Development
The work to develop an adaptation of Shadowrun for the SNES by the Australian developer Beam Software began when Adam Lanceman, part of the company's management team, acquired the license for FASA's 1989 tabletop RPG. The project was initially headed by Gregg Barnett until he abruptly left Beam midway through the game's development to start Perfect Entertainment in the United Kingdom. The game's production was halted by Beam, but eventually resumed before its set deadline.
Having been hired by Beam's parent company Melbourne House, fantasy and sci-fi writer Paul Kidd quickly took Barnett's place as lead designer. According to Kidd, the given timeframe for finishing Shadowrun for publisher Data East was very short, forcing the team to complete production in a tumultuous five and a half to six months. An avid role-player, Kidd was already familiar with the Shadowrun license, but had to utilize the storyline that his predecessor had already gotten approved. Aspects of Beam's earlier action-adventure game Nightshade, of which Kidd was the writer, director and lead designer, were used as a basis for Shadowrun; specific film noir components such as "dark cityscapes, dialogue-heavy exchanges, and touches of humor" were adapted directly from the former to the latter. To coincide with the last of these qualities, Kidd and programmer Jeff Kamenek altered the original "serious" tone of Shadowrun by replacing portions of the script and artwork with more comedic elements. According to Kidd, "we made improvements and changes, but the basic concepts were pretty much the same ."

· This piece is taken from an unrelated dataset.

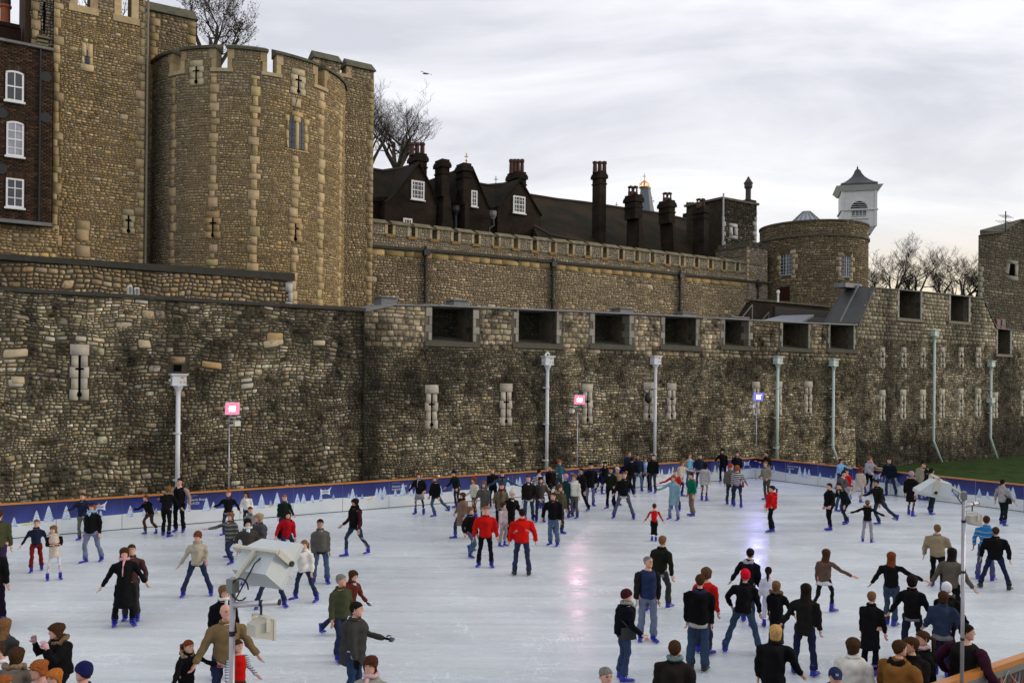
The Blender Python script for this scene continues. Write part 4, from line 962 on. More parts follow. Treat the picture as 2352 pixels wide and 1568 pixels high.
# corner turret at the right end of the battlemented wall
ct = thing('corner_turret', 'small battlemented stone turret with arched doorway joining wall and far round tower', 'turret', W(sx(1735, T6), T6, 12))
Tc = T6 - .05; a, b = sx(1714, Tc), sx(1762, Tc); z1 = on(1740, 567, Tc)[1]; z0 = on(1740, 690, Tc)[1]
dpt = 3.2
mb = MB(); mb.box(a, b, Tc, Tc + dpt, z0, z1, col=(.15, .12, .085)); mb.build('wall_core', M_mortar, ct, colors=True)
R = trim(cells(a, b, z0, z1, (.11, .16), (1, 1.8), .02), a + .25, b, lambda s: z0, lambda s: z1, [])
masonry(ct, R, lambda s, z, k: PWg(), flat(Tc), parts=0, proud=(.01, .03))
R = trim(cells(Tc, Tc + dpt, z1 - 3.4, z1, (.11, .16), (1, 1.8), .02), Tc, Tc + dpt, lambda s: z1 - 3.4, lambda s: z1, [])
masonry(ct, R, lambda s, z, k: PTg() * .8, side(a, -1), parts=0, proud=(.01, .03))  # side stones darker than the lit front: shade put into their colour
masonry(ct, [(a, a + (.3 if i % 2 else .22), z1 - .35 * (i + 1), z1 - .35 * i, 0) for i in range(8)], lambda s, z, k: PA(), flat(Tc), M_ash, **KQ)
for i in range(4):
    mb = MB(); mb.box(a + .05 + i * .9 * 0, a + .3, Tc + i * .85, Tc + i * .85 + .5, z1, z1 + .35); mb.build('merlon', M_cope, ct)
for i in range(3):
    q = a + (b - a) * (i + .1) / 3; mb = MB(); mb.box(q, q + (b - a) * .2, Tc, Tc + .25, z1, z1 + .35); mb.build('merlon', M_cope, ct)
mb = MB(); mb.box(a - .08, b, Tc - .08, Tc + dpt, z1 - .1, z1); mb.build('coping', M_cope, ct)
m = MB(); tc0, tc1 = Tc + 1.0, Tc + 2.1; zz = z1 - 2.9; P = [(tc0, zz), (tc1, zz), (tc1, zz + 1.2), (tc1 - .2, zz + 1.6), ((tc0 + tc1) / 2, zz + 1.85), (tc0 + .2, zz + 1.6), (tc0, zz + 1.2)]
m.add([W(a - .05, p, q) for p, q in P] + [W(a + .2, p, q) for p, q in P], [tuple(range(7))] + [(i, (i + 1) % 7, (i + 1) % 7 + 7, i + 7) for i in range(7)]); m.build('doorway', M_dark, ct)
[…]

The ROM image of the first version of Shadowrun contains a much more crude script, with more sexual suggestive and violent phrases. For example, one line is changed from "morgue guys" to "chop shop guys." The game's distributor favored the less serious version for retail release, sparking indignation and conflict among Kidd and other members of Beam's staff. Kidd recalled: "Beam Software was a madhouse, a cesspit of bad karma and evil vibes. The war was reaching shooting level; old school creators who just wanted to make good games were being crushed down by a wave of managerial bull. It was no longer a 'creative partnership' in any way; it was 'us' and 'them'. People were feeling creatively and emotionally divorced from their projects." Shadowrun was ultimately completed by its deadline. Kidd credits this to the staffers abstaining from company meetings and workshops, and continually keeping management away from the designers.
Shadowrun was released in North America and Japan by Data East. In PAL regions, it was self-published by Beam Software as Laser Beam Entertainment. The 1994 Japanese version has a significantly longer introduction sequence than the English version of the game and also has a vertically uncompressed Shadowrun logo on the title screen. Other than that, it uses the same script as the North American and PAL editions, just with Japanese subtitles.